Quattro persone uccise (tre civili e un militare) e sette feriti ieri a Donetsk per i bombardamenti ucraini. Da tempo le artiglierie di Kiev si concentrano su obiettivi civili e in particolare su scuole, asili, mercati. La guerra nel Donbass va avanti e i civili continuano a morire nelle case e in strada più che al fronte. Ed è strana, anche se non stupisce, la strategia selettiva di molti media nostrani, che elargiscono le notizie non in base a quanto avvenuto, bensì a cosa «potrebbe essere accaduto se». Ci è sfuggita sui siti italiani – oppure non siamo stati così tempestivi da coglierla prima che fulmineamente venisse oscurata – la notizia dei bambini uccisi il 5 novembre scorso dalle artiglierie ucraine nel campo di gioco di una scuola di Donetsk. Non è così per i fantomatici «tank russi» sul confine ucraino; oppure i voli di caccia russi nei cieli (internazionali), o le presunte colpe dei «ribelli filorussi», su cui si insiste ormai da mesi, nell’abbattimento del Boeing malese lo scorso luglio.

Il vice premier della Repubblica di Donetsk Andrej Purghìn ha attribuito l’insistenza di Kiev a prendere di mira i quartieri civili «alla volontà governativa di terrorizzare la popolazione» e ha denunciato il mancato funzionamento degli accordi di Minsk, attribuendolo al al fatto che l’Osce non è in grado di assicurare un effettivo controllo, che potrebbe invece venir garantito da una parte terza. «L’Ucraina ha interrotto gli scambi di prigionieri – ha detto Purghìn – non ha arretrato le artiglierie pesanti; continua a bombardare i quartieri residenziali e uccidere civili; non ha ancora cominciato la bonifica dei campi minati. In sostanza, nemmeno un punto degli accordi ha funzionato, perché quei punti rientrano nelle funzioni di controllo dell’Osce, che invece non controlla».

Lasciando per il momento il campo ipotetico – se sia utile a Kiev un prolungamento della guerra nel Donbass, per ricevere quanti più aiuti occidentali; se avrà la meglio il «partito della guerra» uscito più forte dalle elezioni del 26 ottobre o se Poroshenko riuscirà, sulla spinta di necessità energetiche, a intavolare vere trattative con la Novorossija – è sicura invece, per i media nostrani, la minaccia russa all’Europa, che si sarebbe ripetuta nella mancata «collisione con caccia russo» di una aereo civile scandinavo nel marzo scorso e di cui si è avuta notizia ieri; mancata collisione che avrebbe potuto condurre a «un disastro simile a quello avvenuto in Ucraina» in luglio. Dato che non si è potuta palesare alcuna responsabilità delle milizie (gli indizi portavano anzi a un sistema missilistico ucraino) nell’abbattimento del Boeing malese e dopo che era stata avanzata un’ipotesi di «tipo Ustica» – intervento di un caccia – l’equazione si può ora »risolvere» ponendo l’incognita uguale al Cremlino. Che Kiev abbia finora impedito la raccolta dei rottami del Boeing, per analizzarli, continuando a bombardare l’area su cui sono disseminati, è un fattore su cui non è necessario – per alcuni – soffermarsi.
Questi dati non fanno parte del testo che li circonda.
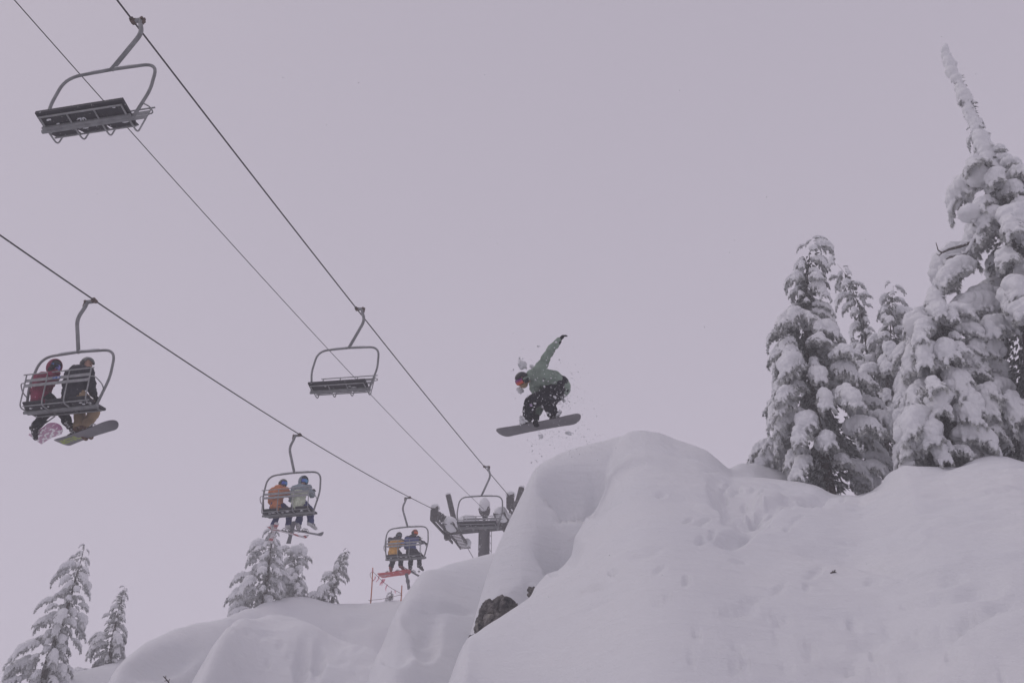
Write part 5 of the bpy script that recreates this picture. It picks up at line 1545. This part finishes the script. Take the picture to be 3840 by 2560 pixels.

E mentre Berlino dichiarava che i media tedeschi hanno travisato le conclusioni dell’intelligence sui possibili scenari dell’accaduto, da Donetsk hanno comunicato di essere in grado, Kiev permettendo, di raccogliere i resti dell’aereo, anche se «si ha l’impressione» ha detto Purghìn «che il Boeing caduto non interessi a nessuno. Gli esperti olandesi sono venuti qui solo dopo un’ulteriore campagna mediatica e nella raccolta dei resti non sono loro a impegnarsi, bensì i nostri rappresentanti e i volontari». Putin, in un colloquio a Pechino con il premier malese Najib Razak, ha osservato che la Russia, come la Malesia, insiste sulla necessità di un’indagine obiettiva e completa delle cause della tragedia e Mosca «si compiace che i professionisti malesi siano stati finalmente ammessi a partecipare all’inchiesta».